The exercise
Set down the data below from its first line to the line holding "S = bpy.context.scene; COL = S.collection", inclusive; omit all pictures.

Data segment
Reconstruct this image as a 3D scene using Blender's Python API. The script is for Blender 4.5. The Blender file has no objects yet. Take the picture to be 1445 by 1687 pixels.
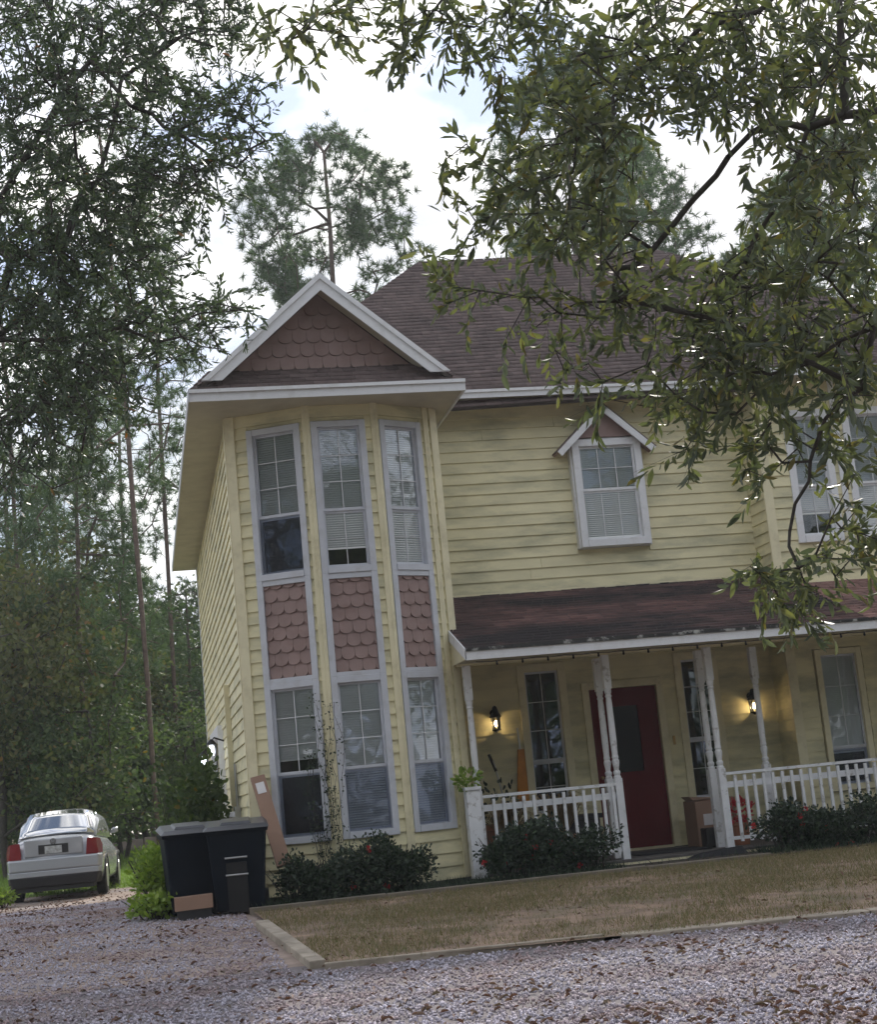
import bpy, math, random
import numpy as np
from mathutils import Vector, Matrix
random.seed(7); rng = np.random.default_rng(7)
S = bpy.context.scene; COL = S.collection

# ------------------------------------------------------------------ camera, sky, sun, exposure
FPX, PCX, PCY = 2540.0, 722.5, 843.5
EYE = np.array([0.0, 0.0, 1.25])
_d = np.array([245 - PCX, 1355 - PCY, FPX]); _d /= np.linalg.norm(_d)
_n = np.cross([245 - PCX, 1355 - PCY, FPX], [1245 - PCX, 1260 - PCY, FPX]); _n /= np.linalg.norm(_n)
if _n[1] > 0: _n = -_n
_r = np.cross(_d, _n); _r /= np.linalg.norm(_r)
if _r[0] < 0: _r = -_r
ROT = np.array([_r, _d, _n])
def at(px, py, Y):
    """point of the place at depth Y seen along the photograph's direction (px, py)"""
    r = ROT @ np.array([px - PCX, py - PCY, FPX]); return EYE + r * (Y / r[1])
cam = bpy.data.objects.new('camera', bpy.data.cameras.new('camera')); COL.objects.link(cam)
M3 = Matrix(((ROT[0, 0], -ROT[0, 1], -ROT[0, 2]), (ROT[1, 0], -ROT[1, 1], -ROT[1, 2]), (ROT[2, 0], -ROT[2, 1], -ROT[2, 2])))
cam.matrix_world = Matrix.Translation(Vector(EYE)) @ M3.to_4x4()
cam.data.sensor_fit = 'HORIZONTAL'; cam.data.sensor_width = 36; cam.data.lens = FPX / 1445 * 36
cam.data.clip_end = 2000; cam.data.clip_start = 0.05
S.camera = cam

SUN_EL, SUN_AZ = math.radians(36), math.radians(24)      # azimuth from +Y towards +X: the sun stands behind the house
W = bpy.data.worlds.new('World'); S.world = W; W.use_nodes = True
nt = W.node_tree; nt.nodes.clear()
def N(tree, typ, **kw):
    n = tree.nodes.new(typ)
    for k, v in kw.items(): setattr(n, k, v)
    return n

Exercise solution
Reconstruct this image as a 3D scene using Blender's Python API. The script is for Blender 4.5. The Blender file has no objects yet. Take the picture to be 1445 by 1687 pixels.
import bpy, math, random
import numpy as np
from mathutils import Vector, Matrix
random.seed(7); rng = np.random.default_rng(7)
S = bpy.context.scene; COL = S.collection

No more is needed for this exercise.